By 1923, the A2 class 4-6-0 locomotives, which dated back to 1907, were frequently double-heading on interstate expresses to Serviceton and Albury, because increasing traffic saw loads exceed the eight-car maximum of a single A2.
The Victorian Railways Commissioners recommended considerably more powerful locomotives, that could haul trains of up to eleven cars unassisted over the ruling gradients on those lines.
[1] The S class 4-6-2 Pacifics displaced the A2s from North East line express services from 1928 onwards and allowed a faster timetable to be introduced.
Those three-cylinder Pacifics, although capable of hauling heavy loads at high speed, had proved to be relatively maintenance-intensive, particularly with regard to servicing the valve gear and motion for the third (inside) cylinder.

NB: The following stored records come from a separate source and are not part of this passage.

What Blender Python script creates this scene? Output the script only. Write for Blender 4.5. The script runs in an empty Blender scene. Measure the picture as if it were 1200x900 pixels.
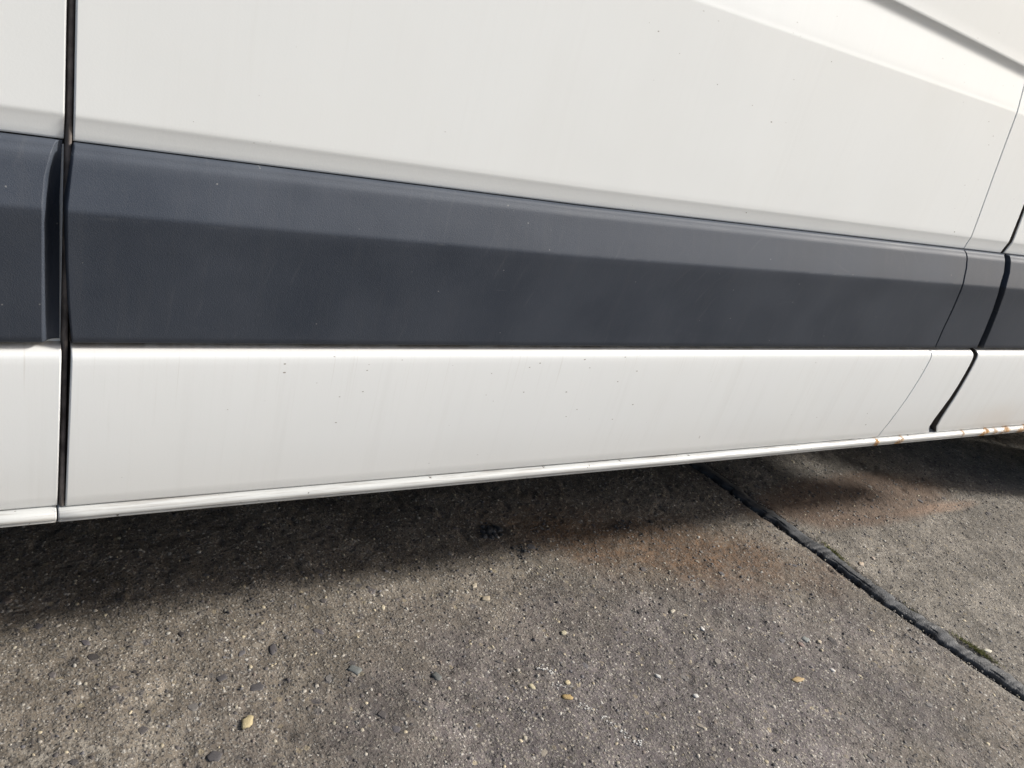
import bpy, math, random
import numpy as np
from mathutils import Matrix, Vector
random.seed(7); rng = np.random.default_rng(7)
S = bpy.context.scene
COL = S.collection
R = math.radians
# ------------------------------------------------------------------ camera
cam = bpy.data.cameras.new("camera"); co = bpy.data.objects.new("camera", cam); COL.objects.link(co)
right = Vector((0.84825, -0.47687, 0.23036)); down = Vector((-0.01974, -0.46313, -0.88607)); fwd = Vector((0.52922, 0.74706, -0.40227))
co.matrix_world = Matrix(((right.x, -down.x, -fwd.x, 0.0), (right.y, -down.y, -fwd.y, -1.0), (right.z, -down.z, -fwd.z, 1.02), (0, 0, 0, 1)))
cam.sensor_width = 36.0; cam.lens = 36.0*992/1200; cam.clip_start = 0.02; cam.clip_end = 500
S.camera = co
# ------------------------------------------------------------------ light
SUN_TO = Vector((1.30, -0.46, 0)).normalized(); SUN_EL = R(35)
w = bpy.data.worlds.new("World"); S.world = w; w.use_nodes = True
nt = w.node_tree; nt.nodes.clear()
sky = nt.nodes.new('ShaderNodeTexSky'); sky.sky_type = 'NISHITA'; sky.sun_disc = False
sky.sun_elevation = SUN_EL; sky.sun_rotation = math.atan2(SUN_TO.x, SUN_TO.y)
sky.air_density = 1.0; sky.dust_density = 4.0; sky.ozone_density = 1.0
bg = nt.nodes.new('ShaderNodeBackground'); bg.inputs[1].default_value = 0.098
ow = nt.nodes.new('ShaderNodeOutputWorld')
nt.links.new(sky.outputs[0], bg.inputs[0]); nt.links.new(bg.outputs[0], ow.inputs[0])
sl = bpy.data.lights.new("sun", 'SUN'); sl.energy = 3.7; sl.angle = R(8); sl.color = (1, .972, .925)
so = bpy.data.objects.new("sun", sl); COL.objects.link(so)
sdir = Vector((SUN_TO.x*math.cos(SUN_EL), SUN_TO.y*math.cos(SUN_EL), math.sin(SUN_EL)))
so.rotation_euler = sdir.to_track_quat('Z', 'Y').to_euler(); so.location = sdir*20
S.view_settings.view_transform = 'Standard'; S.view_settings.look = 'None'
S.view_settings.exposure = 0.52; S.view_settings.gamma = 1.0

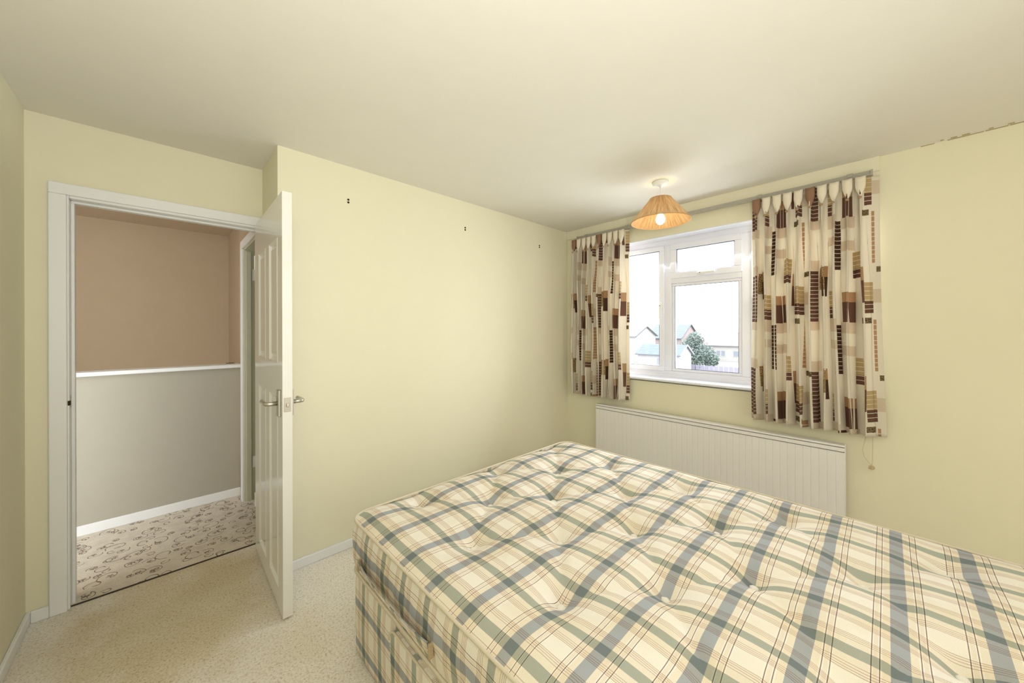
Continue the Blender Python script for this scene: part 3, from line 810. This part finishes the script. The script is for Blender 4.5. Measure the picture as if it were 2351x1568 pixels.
for j in range(5):
    for i in range(NS):
        k = (i + 1) % NS
        f = bm.faces.new((Ls[j][i], Ls[j][k], Ls[j + 1][k], Ls[j + 1][i]))
        for l, (a, b) in zip(f.loops, ((i, j), (i + 1, j), (i + 1, j + 1), (i, j + 1))): l[uvl].uv = (a / NS * 4, b / 5)
sh = obj('shade', bm, 'raffia', lamp)
obj('shade_rim', tb([(rb_ * math.cos(2 * PI * i / 60), rb_ * math.sin(2 * PI * i / 60), zb_) for i in range(60)], .0032, 8, True), 'raffia', sh, smooth=True)
obj('shade_rim', tb([(rt_ * math.cos(2 * PI * i / 40), rt_ * math.sin(2 * PI * i / 40), zt_) for i in range(40)], .003, 8, True), 'raffia', sh, smooth=True)
bm = bmesh.new()
for k in range(3):
    a = 2 * PI * k / 3 + .4; tube(bm, [(.015 * math.cos(a), .015 * math.sin(a), -.15), (rt_ * math.cos(a), rt_ * math.sin(a), zt_)], .0016, 6)
obj('shade_carrier', bm, 'steel', sh)
obj('lamp_holder', lathe([(0, -.135), (.012, -.14), (.018, -.16), (.018, -.2), (.0145, -.205), (0, -.205)], 20), 'plastic', lamp, smooth=True)
obj('bulb', lathe([(0, -.2), (.013, -.205), (.016, -.22), (.027, -.24), (.031, -.258), (.027, -.276), (.015, -.289), (0, -.292)], 24), 'bulb', lamp, smooth=True)

# ---------------------------------------------------------------- outside
ZG = -6.2
tag(obj('ground', bx(3, 160, -60, 120, ZG - .5, ZG), 'grass'), 'pale washed out ground outside the window', 'ground', kind='structure')
tag(obj('road', bx(40, 60, -20, 70, ZG, ZG + .03), 'road'), 'pale road seen low through the window', 'road', kind='structure')
def gable_house(name, x0, x1, y0, y1, ze, zr, wall, roof, label, along='y', wins=(), pipes=()):
    r = tag(empty(name, ((x0 + x1) / 2, (y0 + y1) / 2, ZG)), label, 'house')
    cx, cy = (x0 + x1) / 2, (y0 + y1) / 2
    a, b = x0 - cx, x1 - cx; c, d = y0 - cy, y1 - cy; e = ze - ZG; g = zr - ZG
    bm = bmesh.new(); box(bm, a, b, c, d, 0, e)
    if along == 'y':
        for y in (c, d - .15):
            v = [bm.verts.new(p) for p in ((a, y, e), (b, y, e), (0, y, g - .1), (a, y + .15, e), (b, y + .15, e), (0, y + .15, g - .1))]
            bm.faces.new(v[:3]); bm.faces.new(v[3:]); bm.faces.new((v[0], v[2], v[5], v[3])); bm.faces.new((v[1], v[4], v[5], v[2]))
    obj('wall', bm, wall, r)
    bm = bmesh.new(); rows_ = 12; o = .35
    for s, X in ((-1, a - o), (1, b + o)):
        for k in range(rows_):   # tile courses stepped one over another
            f0, f1 = k / rows_, (k + 1) / rows_
            xa, xb = X * (1 - f0), X * (1 - f1); za = e - .15 + (g - e + .15) * f0; zb = e - .15 + (g - e + .15) * f1
            v = [bm.verts.new(p) for p in ((xa, c - .3, za + .07), (xa, d + .3, za + .07), (xb, d + .3, zb), (xb, c - .3, zb), (xa, c - .3, za - .05), (xa, d + .3, za - .05))]
            bm.faces.new(v[:4]); bm.faces.new((v[0], v[1], v[5], v[4]))
    obj('roof', bm, roof, r)
    obj('gutter', boxes((a - o - .15, a - o + .02, c - .3, d + .3, e - .25, e - .1)), 'ogrey', r)
    bm = bmesh.new()
    for s, X in ((-1, a - o), (1, b + o)):
        tube(bm, [(X, c - .34, e - .15), (0, c - .34, g)], .1, 6)
    obj('bargeboard', bm, 'ogrey' if name == 'house' else 'owhite', r)
    for (face, p, z0, w_, h_) in wins:
        if face == 'front':
            q = obj('window', bx(a - .08, a + .02, p - cy - w_ / 2, p - cy + w_ / 2, z0 - ZG, z0 - ZG + h_), 'owhite', r)
            for s in (-.25, .25): obj('pane', bx(a - .1, a - .05, p - cy + s * w_ - w_ * .2, p - cy + s * w_ + w_ * .2, z0 - ZG + .1, z0 - ZG + h_ - .1), 'oglass', q)
        else:
            q = obj('window', bx(p - cx - w_ / 2, p - cx + w_ / 2, c - .08, c + .02, z0 - ZG, z0 - ZG + h_), 'owhite', r)
            for s in (-.25, .25): obj('pane', bx(p - cx + s * w_ - w_ * .2, p - cx + s * w_ + w_ * .2, c - .1, c - .05, z0 - ZG + .1, z0 - ZG + h_ - .1), 'oglass', q)
    for y in pipes: obj('drainpipe', bx(a - .2, a - .05, y - cy - .08, y - cy + .08, 0, e), 'ogrey', r)
    return r
gable_house('house', 76.5, 86.5, 28.2, 35.6, -.45, 2.5, 'brick', 'tile', 'brick gabled house with a grey tiled roof seen through the window', 'y',
            (('front', 30.2, -3.0, 1.0, 1.9), ('side', 79.3, -3.0, 1.7, 1.9), ('side', 83.7, -3.0, 1.7, 1.9)), (29.2,))
gable_house('garage', 56, 61, 20.6, 27.6, -2.7, -1.2, 'render', 'tile', 'low grey roofed building in front of the brick house', 'y', (('front', 23.2, -4.6, 2.2, 1.3),), (22.2,))
gable_house('house', 64, 73, 32.2, 37.2, .1, 2.0, 'render', 'render', 'cream rendered house seen through the left window pane', 'y', (('front', 34.4, -3.2, 1.2, 1.2),), (36.2,))
gable_house('house', 92, 101, 15.5, 31, -2.4, .7, 'render', 'redtile', 'house with a pinkish red roof at the right of the view', 'y', (('front', 21, -5, 3, 1.4), ('front', 25, -5, 2, 1.4)), ())
gable_house('garage', 50, 55, 30, 34, -3.6, -2.0, 'brick', 'tile', 'small roofed outbuilding low in the left pane', 'y', (), ())
tr = tag(empty('tree', (69, 22.6, ZG)), 'leafy grey green tree standing right of the brick house', 'tree')
obj('trunk', tb([(0, 0, 0), (.1, .1, 2.2), (0, .2, 4.2)], .3, 8, rads=[.35, .28, .12]), 'bark', tr)
bm = bmesh.new(); rl = random.Random(9)
cl = [(0, 0, 3.6, 2.3), (-.6, -1.7, 2.9, 1.8), (.4, 1.3, 4.2, 1.9), (0, .2, 5.6, 1.5), (-.5, -2.9, 2.0, 1.2), (.3, 1.8, 2.4, 1.5), (-.8, -.4, 1.8, 1.8)]
for k in range(5200):
    c = rl.choice(cl); dv = Vector((rl.gauss(0, 1), rl.gauss(0, 1), rl.gauss(0, 1))).normalized() * c[3] * rl.uniform(.55, 1.05)
    p = Vector(c[:3]) + dv
    a = Vector((rl.uniform(-1, 1), rl.uniform(-1, 1), rl.uniform(-1, 1))).normalized() * .2; b = a.orthogonal().normalized() * .11
    bm.faces.new([bm.verts.new(p + q) for q in (-a, b, a, -b)])
lo = obj('foliage', bm, 'leaf', tr); lo['kind'] = 'stuff'
fe = tag(empty('fence', (62, 14, ZG)), 'mauve grey boarded fence low at the right of the view', 'fence')
for k in range(14):
    obj('fence_board' if k else 'fence_board', bx(-.05, .05, k * .72 - 3, k * .72 - 2.4, 0, 1.5 + .04 * (k % 2)), 'fence', fe)
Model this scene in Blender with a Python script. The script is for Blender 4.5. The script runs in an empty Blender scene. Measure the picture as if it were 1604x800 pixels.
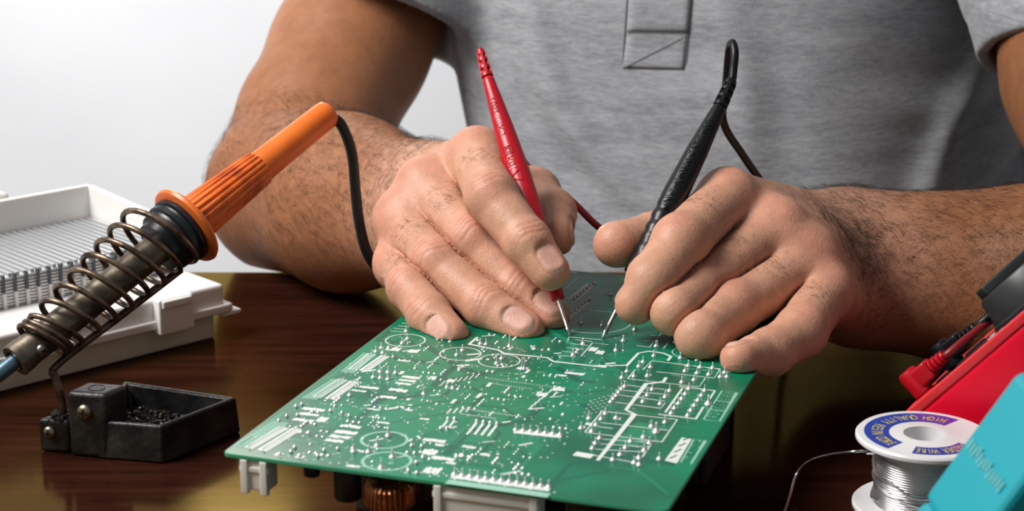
import bpy, bmesh, math, random
import numpy as np
from mathutils import Vector, Matrix
from mathutils.bvhtree import BVHTree

SC = bpy.context.scene
COL = SC.collection
random.seed(7)
RNG = np.random.default_rng(7)

# ------------------------------------------------------------------ camera, world, lights, exposure
FPX = 2887.0                       # focal length in pixels of the 1604 x 800 frame
PITCH = math.radians(15.5)
CAMZ = 0.292                       # lens height over the table top (metres)
cam_d = bpy.data.cameras.new('camera')
cam_d.sensor_width = 36.0
cam_d.lens = FPX / 1604.0 * 36.0
cam_d.clip_start = 0.02
cam_d.clip_end = 30
cam_d.dof.use_dof = True
cam_d.dof.focus_distance = 0.80
cam_d.dof.aperture_fstop = 15.0
cam = bpy.data.objects.new('camera', cam_d)
COL.objects.link(cam)
cam.location = (0, 0, CAMZ)
cam.rotation_euler = (math.pi / 2 - PITCH, 0, 0)
SC.camera = cam

world = bpy.data.worlds.new('room_light')
SC.world = world
world.use_nodes = True
world.node_tree.nodes['Background'].inputs[0].default_value = (0.93, 0.96, 1.0, 1)
world.node_tree.nodes['Background'].inputs[1].default_value = 0.15

def area_light(name, loc, target, size, power, color=(1, 1, 1), size_y=None):
    l = bpy.data.lights.new(name, 'AREA')
    l.energy = power
    l.color = color
    l.size = size
    if size_y:
        l.shape = 'RECTANGLE'
        l.size_y = size_y
    o = bpy.data.objects.new(name, l)
    COL.objects.link(o)
    o.location = loc
    o.rotation_euler = (Vector(target) - Vector(loc)).to_track_quat('-Z', 'Y').to_euler()
    return o

area_light('window_softbox', (-0.88, 0.60, 1.12), (0.02, 0.85, 0.05), 0.66, 29.0, (1.0, 0.97, 0.93))
area_light('added_wall_fill', (-0.45, 1.30, 0.34), (-0.32, 1.95, -0.08), 0.50, 4.6, (0.97, 0.98, 1.0))  # added fill lamp, only there to brighten the visible back wall
area_light('rear_window', (-0.305, 1.92, 0.52), (-0.25, 0.8, 0.15), 0.11, 1.7, (1.0, 0.95, 0.85), 0.55)

SC.view_settings.view_transform = 'Standard'
SC.view_settings.look = 'None'
SC.view_settings.exposure = 0.0
SC.view_settings.gamma = 1.0
SC.view_settings.use_curve_mapping = False

# ------------------------------------------------------------------ measuring helpers
CP, SP = math.cos(PITCH), math.sin(PITCH)
C0 = np.array([0, 0, CAMZ]); RT = np.array([1.0, 0, 0]); UP = np.array([0, SP, CP]); FW = np.array([0, CP, -SP])
BZ = 0.045                          # board upper face over the table

def P(u, v, d):
    """measured point: photo pixel and distance -> world"""
    return C0 + d * (FW + (u - 802.0) / FPX * RT + (400.0 - v) / FPX * UP)

def PZ(u, v, z=0.0):
    """measured point on the horizontal plane at height z"""
    r = FW + (u - 802.0) / FPX * RT + (400.0 - v) / FPX * UP
    return C0 + r * ((z - CAMZ) / r[2])

def nrm(a):
    a = np.asarray(a, float)
    return a / max(1e-12, np.linalg.norm(a))

# ------------------------------------------------------------------ materials
def mat(name, color, rough=0.5, metal=0.0, spec=0.5, **kw):
    m = bpy.data.materials.new(name)
    m.use_nodes = True
    b = m.node_tree.nodes['Principled BSDF']
    b.inputs['Base Color'].default_value = (*color, 1)
    b.inputs['Roughness'].default_value = rough
    b.inputs['Metallic'].default_value = metal
    b.inputs['Specular IOR Level'].default_value = spec
    for k, v in kw.items():
        b.inputs[k.replace('_', ' ')].default_value = v
    return m

def nd(m, kind, **inp):
    n = m.node_tree.nodes.new(kind)
    for k, v in inp.items():
        if hasattr(n, k) and k not in n.inputs:
            setattr(n, k, v)
        else:
            n.inputs[k].default_value = v
    return n

def ln(m, a, ao, b, bi):
    m.node_tree.links.new(a.outputs[ao], b.inputs[bi])

def noise_color(m, c1, c2, scale, stretch=(1, 1, 1), detail=4, lo=0.35, hi=0.65, coord='Object', rough=0.55):
    b = m.node_tree.nodes['Principled BSDF']
    tc = nd(m, 'ShaderNodeTexCoord')
    mp = nd(m, 'ShaderNodeMapping')
    mp.inputs['Scale'].default_value = stretch
    nz = nd(m, 'ShaderNodeTexNoise', Scale=scale, Detail=detail, Roughness=rough)
    cr = nd(m, 'ShaderNodeValToRGB')
    cr.color_ramp.elements[0].position = lo
    cr.color_ramp.elements[1].position = hi
    cr.color_ramp.elements[0].color = (*c1, 1)
    cr.color_ramp.elements[1].color = (*c2, 1)
    ln(m, tc, coord, mp, 'Vector'); ln(m, mp, 'Vector', nz, 'Vector')
    ln(m, nz, 'Fac', cr, 'Fac'); ln(m, cr, 'Color', b, 'Base Color')
    return tc, mp, nz, cr

def bump(m, scale, strength, dist=0.001, kind='noise', stretch=(1, 1, 1), coord='Object', detail=3):
    b = m.node_tree.nodes['Principled BSDF']
    tc = nd(m, 'ShaderNodeTexCoord')
    mp = nd(m, 'ShaderNodeMapping')
    mp.inputs['Scale'].default_value = stretch
    if kind == 'voronoi':
        nz = nd(m, 'ShaderNodeTexVoronoi', Scale=scale); out = 'Distance'
    else:
        nz = nd(m, 'ShaderNodeTexNoise', Scale=scale, Detail=detail); out = 'Fac'
    bp = nd(m, 'ShaderNodeBump', Strength=strength, Distance=dist)
    ln(m, tc, coord, mp, 'Vector'); ln(m, mp, 'Vector', nz, 'Vector'); ln(m, nz, out, bp, 'Height')
    old = b.inputs['Normal'].links
    if old:
        m.node_tree.links.new(old[0].from_socket, bp.inputs['Normal'])
    ln(m, bp, 'Normal', b, 'Normal')
    return bp

# ------------------------------------------------------------------ objects
def link(name, me, material=None, parent=None, smooth=True):
    o = bpy.data.objects.new(name, me)
    COL.objects.link(o)
    if material is not None:
        me.materials.append(material)
    if smooth and len(me.polygons):
        me.polygons.foreach_set('use_smooth', np.ones(len(me.polygons), bool))
    if parent is not None:
        o.parent = parent
        o.matrix_parent_inverse = Matrix.Translation(-Vector(parent.location)) if parent.type == 'EMPTY' else Matrix.Identity(4)
    return o

def empty(name, loc, label, cat, group=None):
    o = bpy.data.objects.new(name, None)
    COL.objects.link(o)
    o.location = Vector(loc)
    o.empty_display_size = 0.01
    return tag(o, label, cat, group)

def tag(o, label=None, cat=None, group=None, kind=None):
    if label: o['label'] = label
    if cat: o['category'] = cat
    if group: o['group'] = group
    if kind: o['kind'] = kind
    return o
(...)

[6][7] The H class also became the first VR locomotive to feature a mechanical stoker, and boasted many other modern features, such as roller bearings, hydrostatically controlled load compensating brake gear on the tender,[8] power-operated reversing gear, American-style bar frame construction, thermic siphons, and duplex blast pipes.
A shortage of motive power, caused by increased wartime traffic, led to the completion of class leader H220 being authorised and the locomotive entered service on 7 February 1941.
[15] H220 gave an indication of its capabilities on one such run of the Spirit in the late 1940s, when it reportedly topped the 5-mile (8 km)-long 1 in 50 Glenroy Bank at 45 mph (72 km/h), three times the typical S class-hauled speed at that same point.
[17] H220 never operated in its intended role as motive power for The Overland, although it did make a brief appearance on the Western line in 1949, when it ran a series of trials on goods trains from Melbourne to Ballarat, being assessed by the VR dynamometer car.
[18] The Australian Railway Historical Society, in listing the introduction of H220 among its "100 defining aspects of Australian railways", noted that test results as high as 3,600 hp (2,700 kW) at 50 mph (80 km/h) were recorded, a power output unequalled in Australia during the steam era, and only equalled in the modern era by the National Rail NR class diesel-electric locomotives.
One advertisement in Walkabout in November 1953, headed "Trains we are proud of", promoted H220 as "Australia's mightiest engine" and noted its nightly service hauling the 21:25 Albury Interstate Fast Freight.
Even after the war, upgrades on the line to Ararat necessary for H class operation were not made, as the VR struggled with a backlog of maintenance work which had built up during the 1940s.
[26] In October 2020, a new roof, announced by local MP Melissa Horne in May 2019, was built over H220 and neighbouring exhibits to protect them from the weather.